The coalition highlighted the role they believe the Spanish and French tuna-fishing vessels have played in overfishing tuna populations in the Indian Ocean, with knock-on negative impacts on several endangered species including sharks, whales, and turtles. The coalition said the Iridium must take responsibility for its complicit role in putting excessive pressure on fish stocks.

While critical of the role satellite companies are playing in global fisheries, the coalition also recognized that satellites can be a force for good in wildlife conservation.

“We highly applaud Iridium’s scientific research work in the field of wildlife conservation, including field communications, surveillance and alerting, and location-based services, all of which are helping in the global fight against poaching and the illegal wildlife trade.
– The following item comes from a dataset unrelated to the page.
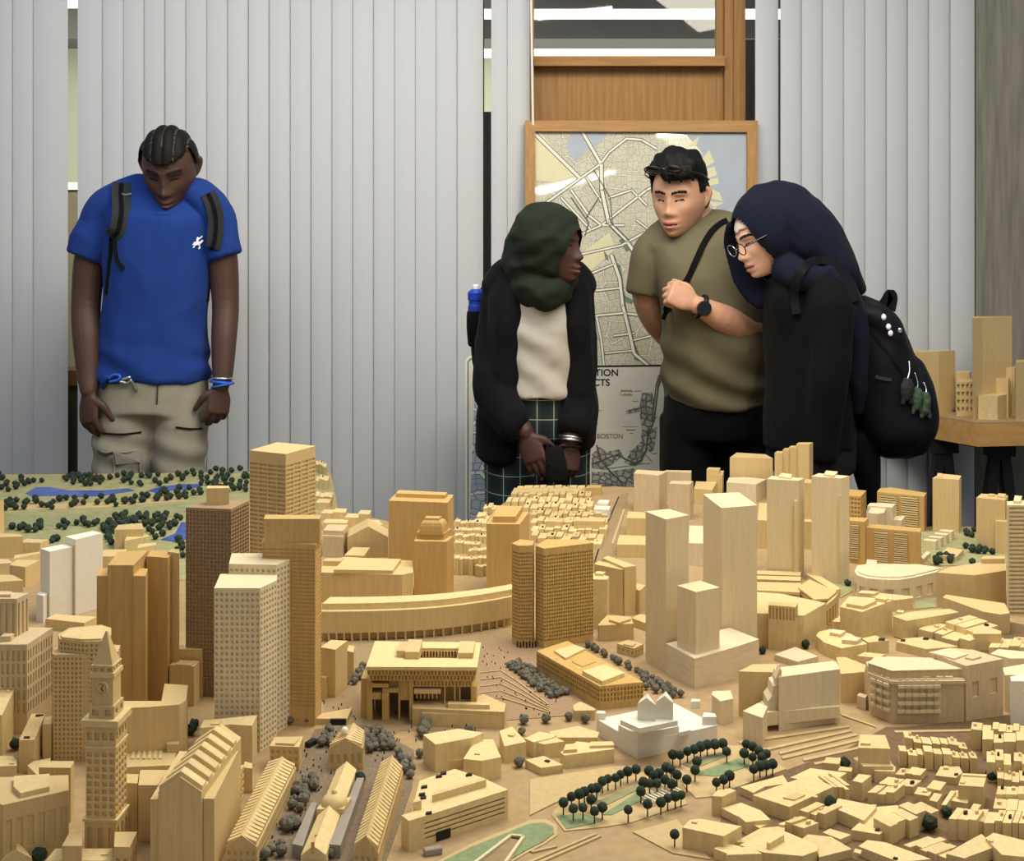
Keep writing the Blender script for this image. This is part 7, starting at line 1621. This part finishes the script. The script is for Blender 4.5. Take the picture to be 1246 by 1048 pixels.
# ---- 3 the person in the olive shirt
D = 4.34; p = pt('P3', D)
hd = Head(p(208, 190, -.02), (-.46, -.86, -.22), k=1.06, jaw=2.2, nose=.9, lips=1.0, wide=1.12)
b = Blob(); hd.add(b)
b.tube([p(262, 310, .04), p(252, 265, .035), p(235, 225, .02)], [.070, .066, .066])
b.tube([p(310, 740, .02), p(310, 520, .0), p(290, 340, .02)], [(.14, .12), (.15, .13), (.15, .09)])
b.tube([p(130, 330, .04), p(108, 440, .05), p(125, 530, .10), p(165, 590, .16), p(210, 640, .20)], [.054, .050, .044, .038, .030])
b.tube([p(400, 340, .02), p(430, 440, -.02), p(432, 548, -.06), p(400, 570, -.12), p(330, 540, -.185), p(262, 505, -.20)], [.058, .056, .052, .050, .044, .030])
hw = p(256, 502, -.20); hand(b, hw, (-.80, -.12, .42), (-.15, -.85, .5), (-.2, -.3, .9), 1.15, 1.05)
for x0 in (235, 395): b.tube([p(x0, 760, .03), p(x0, 900, .03), Vector((p(x0, 900).x, D+.04, .45)), Vector((p(x0, 900).x, D+.04, .10))], [.075, .075, .06, .045])
mo = b.build('person', .0034, [M['tskin'], M['tlips'], M['lash']], smooth=2, pick=hd.pick(), origin=(p(310, 800).x, D, 0))
tag(mo, 'person in an olive T-shirt and black shorts with sunglasses on his head, gripping a strap'.replace(' his', ' the'), 'person')
b = Blob()
b.tube([p(312, 772, .02), p(312, 700, .01), p(312, 600, -.01), p(305, 500, -.01), p(288, 410, .0), p(270, 330, .02), p(262, 290, .035), p(258, 262, .04)], [(.172, .165), (.172, .17), (.172, .175), (.168, .165), (.172, .15), (.168, .115), (.115, .09), (.076, .075)], cap=0, n=32, sq=2.3)
b.tube([p(165, 300, .035), p(128, 350, .035), p(112, 420, .045), p(104, 470, .05)], [.055, .064, .062, .058], cap=0)
b.tube([p(365, 300, .03), p(392, 350, .01), p(398, 420, -.01), p(392, 486, -.03)], [.058, .066, .068, .066], cap=0)
fo = folds(.008, 8, 6, 11)
b.tube([p(135, 345, .035), p(170, 300, .04), p(225, 272, .045), p(262, 262, .045), p(320, 272, .04), p(370, 298, .03), p(398, 345, .02)], [(.054, .075), (.054, .085), (.048, .085), (.04, .075), (.05, .085), (.058, .085), (.056, .075)], cap=.5, n=24)
ot = b.build('t_shirt', .0075, [M['olivetee']], smooth=3, parent=mo, fold=lambda co: fo(co)+.006*math.sin((co.z*.9+co.x*.35)*62+3*noise.noise(co*5))*ss(1.35, 1.12, co.z))
ring = [Vector((p(256, 275).x+.078*math.cos(a), D+.036+.078*math.sin(a), p(256, 272).z-.024*(1-math.sin(a)))) for a in [2*math.pi*i/20 for i in range(21)]]
wire('collar', ring, .008, M['olivetee'], mo)
b = Blob(); b.tube([p(314, 745, .02), p(313, 800, .02), p(312, 860, .03)], [(.165, .155), (.17, .155), (.172, .15)], cap=0, n=30, sq=2.4)
b.tube([p(232, 830, .03), p(230, 950, .03), Vector((p(232, 950).x, D+.03, .52))], [(.092, .12), (.09, .115), (.085, .11)], cap=0, sq=2.3)
b.tube([p(396, 830, .03), p(396, 950, .03), Vector((p(394, 950).x, D+.03, .52))], [(.092, .12), (.09, .115), (.085, .11)], cap=0, sq=2.3)
b.build('shorts', .009, [M['blackcloth']], smooth=2, parent=mo, fold=folds(.006, 9, 6, 12))
# short swept hair: capped skull with raised tufts
bm = bmesh.new(); bmesh.ops.create_uvsphere(bm, u_segments=90, v_segments=56, radius=1)
kill = []
for v in bm.verts:
    q = hd.surf(v.co); z = q.z; side = abs(q.x)/.074
    lim = (.060 if q.y > .03 else (.016 if q.y > -.02 else -.045))+(.018*(q.x > 0) if q.y > .03 else 0)
    if z < lim: kill.append(v); continue
    t = ss(lim, lim+.035, z); vol = .004+.006*t+.030*ss(.045, .10, z)*(1 if q.y > -.05 else .5)
    vol += .010*noise.noise(Vector((q.x*70, q.y*34, q.z*40)))*t
    v.co = hd.w(q+v.co.normalized()*vol)
bmesh.ops.delete(bm, geom=kill, context='VERTS'); bmesh.ops.solidify(bm, geom=bm.faces[:], thickness=.006)
finish('hair', bm, M['hair'], mo, origin=hd.c, smooth=True)
# side fringe tufts falling to the temple
b = Blob()
for i in range(6):
    x0 = -.062+i*.016; b.tube([hd.w((x0, .085-abs(x0)*.4, .105)), hd.w((x0-.006, .10-abs(x0)*.5, .082)), hd.w((x0-.012, .096-abs(x0)*.5, .062+.006*(i % 2)))], [.012, .009, .003], n=8)
b.build('fringe', .004, [M['hair']], smooth=1, parent=mo)
# sunglasses pushed up on the hair
sg = bpy.data.objects.new('sunglasses', None); COL.objects.link(sg); sg.location = hd.w((0, .12, .10)); tag(sg, 'black sunglasses pushed up on the black hair of the olive-shirted person', 'sunglasses')
for s_ in (1, -1):
    b = Blob(); b.ball(hd.w((s_*.034, .112, .108)), .027*1.05, .006, .019, hd.R @ Matrix.Rotation(R(-48), 3, 'X')); b.build('lens', .0025, [M['lens']], smooth=1, parent=sg)
    wire('temple', [hd.w((s_*.062, .105, .104)), hd.w((s_*.092, .04, .078)), hd.w((s_*.092, -.02, .05))], .003, M['lens'], sg)
    wire('lens_rim', [hd.w((s_*.034+.026*math.cos(a), .119+.012*math.sin(a), .108+.015*math.sin(a))) for a in [2*math.pi*i/14 for i in range(15)]], .0022, M['lens'], sg)  # plain black wire around each lens
wire('bridge', [hd.w((-.009, .121, .112)), hd.w((0, .124, .114)), hd.w((.009, .121, .112))], .003, M['lens'], sg)
# watch
wd_ = p(268, 508, -.205); ax = (p(330, 540, -.185)-p(262, 505, -.20)).normalized(); vv = (CAM-wd_).normalized(); nw = (vv-ax*vv.dot(ax)).normalized()
bangle('watch_band', wd_+ax*.0, ax, .034, .008, M['watch'], mo)
bm = bmesh.new(); q = (nw*.6+vv*.6).normalized(); bmesh.ops.create_cone(bm, cap_ends=True, segments=32, radius1=.024, radius2=.022, depth=.012, matrix=Matrix.Translation(wd_+nw*.040) @ q.to_track_quat('Z', 'Y').to_matrix().to_4x4())
finish('watch_case', bm, M['watch'], mo, origin=wd_+nw*.04)
bm = bmesh.new(); bmesh.ops.create_cone(bm, cap_ends=True, segments=32, radius1=.019, radius2=.019, depth=.002, matrix=Matrix.Translation(wd_+nw*.040+q*.0066) @ q.to_track_quat('Z', 'Y').to_matrix().to_4x4())
finish('watch_face', bm, M['lens'], mo, origin=wd_+nw*.046)
sb = bpy.data.objects.new('sling_bag', None); COL.objects.link(sb); sb.location = p(200, 560, .18); tag(sb, 'dark strap of a sling bag running diagonally across the olive shirt', 'bag')
q = [v for v in (hit(*pp('P3', x, y), ot, off=.006) for x, y in ((345, 258), (325, 268), (300, 290), (275, 330), (250, 385), (228, 432))) if v is not None]
q += [hw+Vector((-.07, .01, .03)), hw+Vector((-.09, .045, -.02))]
q2 = [v for v in (hit(*pp('P3', x, y), ot, off=.005) for x, y in ((180, 510), (170, 525), (163, 545))) if v is not None]
strip('strap', q+q2, .020, .005, M['blackcloth'], sb)
b = Blob(); b.tube([p(250, 480, .25), p(300, 560, .26)], [(.08, .05), (.08, .05)], cap=.6); b.build('bag_body', .009, [M['blackcloth']], smooth=2, parent=sb)

# ---- 4 the person in the navy headscarf
D = 4.02; p = pt('P4', D)
hd = Head(p(158, 196, -.02), (-.86, -.30, -.42), up=(-.35, 0, 1), k=.96, nose=1.05, lips=.9)
b = Blob(); hd.add(b)
b.tube([p(270, 320, .03), p(230, 270, .02), p(190, 230, .0)], [.055, .048, .052])
b.tube([p(300, 800, .04), p(295, 600, .03), p(300, 420, .03)], [(.10, .11), (.10, .12), (.09, .10)])
b.tube([p(330, 360, -.10), p(350, 480, -.13), p(355, 610, -.13), p(340, 760, -.12), p(330, 890, -.10)], [.046, .042, .038, .034, .028])
hand(b, p(328, 900, -.10), (-.1, -.1, -.95), (.1, -.95, 0), (-.9, 0, 0), .5, .95)
b.tube([p(300, 380, .08), p(290, 480, .11), p(296, 620, .12), p(290, 860, .12)], [.042, .040, .036, .028]); hand(b, p(292, 890, .12), (.1, -.1, -.95), (-.6, .6, 0), (.5, .7, 0), .5, .95)
for dx in (-.06, .07): b.tube([p(300, 860, .04+dx), p(300, 920, .04+dx), Vector((p(300, 900).x, D+.04+dx, .45)), Vector((p(300, 900).x, D+.04+dx, .10))], [.07, .07, .055, .045])
wn = b.build('person', .0034, [M['fskin'], M['tlips'], M['lash']], smooth=2, pick=hd.pick(), origin=(p(300, 800).x, D, 0))
tag(wn, 'person in a navy headscarf and glasses bending forward, seen from the side', 'person')
b = Blob()
b.tube([p(298, 850, .03), p(293, 720, .03), p(290, 620, .03), p(288, 520, .03), p(285, 440, .03), p(300, 360, .04), p(300, 300, .05)], [(.140, .16), (.136, .16), (.132, .16), (.132, .16), (.125, .16), (.095, .14), (.055, .08)], cap=0, n=30)
b.tube([p(335, 330, -.08), p(355, 420, -.12), p(362, 540, -.13), p(354, 640, -.135), p(342, 760, -.12), p(331, 890, -.105)], [.062, .068, .062, .058, .052, .044], cap=.1)
b.tube([p(300, 360, .08), p(290, 470, .10), p(296, 620, .11), p(291, 850, .11)], [.055, .052, .048, .04], cap=.1)
b.tube([p(225, 330, -.01), p(215, 380, .0), p(225, 470, .02)], [(.05, .09), (.06, .12), (.06, .13)], cap=.5)
b.build('black_top', .008, [M['blackcloth']], smooth=3, parent=wn, fold=folds(.006, 8, 6, 21))
b = Blob(); b.tube([p(300, 790, .04), p(300, 850, .04), p(300, 920, .04)], [(.138, .16), (.138, .16), (.132, .16)], cap=0, n=30)
for dx in (-.08, .08): b.tube([p(300, 880, .04+dx), p(300, 1000, .04+dx), Vector((p(300, 1000).x, D+.04+dx, .06))], [(.115, .09), (.10, .085), (.08, .07)], cap=0)
b.build('jeans', .009, [M['blackjean']], smooth=2, parent=wn, fold=folds(.006, 10, 6, 22))
b = Blob(); b.tube([p(455, 820, .0), p(468, 900, .0), p(482, 1000, .01), p(490, 1040, .01)], [(.05, .06), (.045, .06), (.03, .05), (.02, .04)], cap=.5); b.build('coat_tail', .008, [M['blackcloth']], smooth=2, parent=wn)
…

We also applaud Iridium’s commendable partnership with The Outlaw Ocean Project, which does great work exposing wrongdoing in fisheries.”

The coalition’s specific concern in tuna fisheries is the use of tens of thousands of GPS-tracked “short-burst” data devices that, according to the signatories, allow commercial fisheries to monitor fish across large areas of ocean enabling fishers to overfish juvenile yellowfish tuna and other threatened species. The coalition also raised the concern that these devices cause marine plastic litter and e-waste pollution when devices eventually break apart at sea.

"There is something both sad and sinister about the invention and deployment of these dystopian devices. Sad because they seriously exacerbate the rate of decline of increasingly rare fish populations, and sinister because they drift unseen in distant seas on the pretext of offering shelter and respite to marine life,” Wildlife TV Presenter Chris Packham said in a press release. “In fact, they are insidious traps set by a greedy unsustainable industry hell bent on maximizing profits over any protection of these ecosystems. Bobbing out there, the quiet slop of waves on the buoy, adrift in a vast blue ocean but connected by a clever but dangerous burst of technology that sets in place a slaughter. It's all very Skynet, in both the sci-fi and real sense. And ironic that it's facilitated by a company that prides itself on saving and protecting lives. Iridium doesn’t need this, the oceans don’t need this, and tuna, sharks, dolphins, and turtles don’t need it either."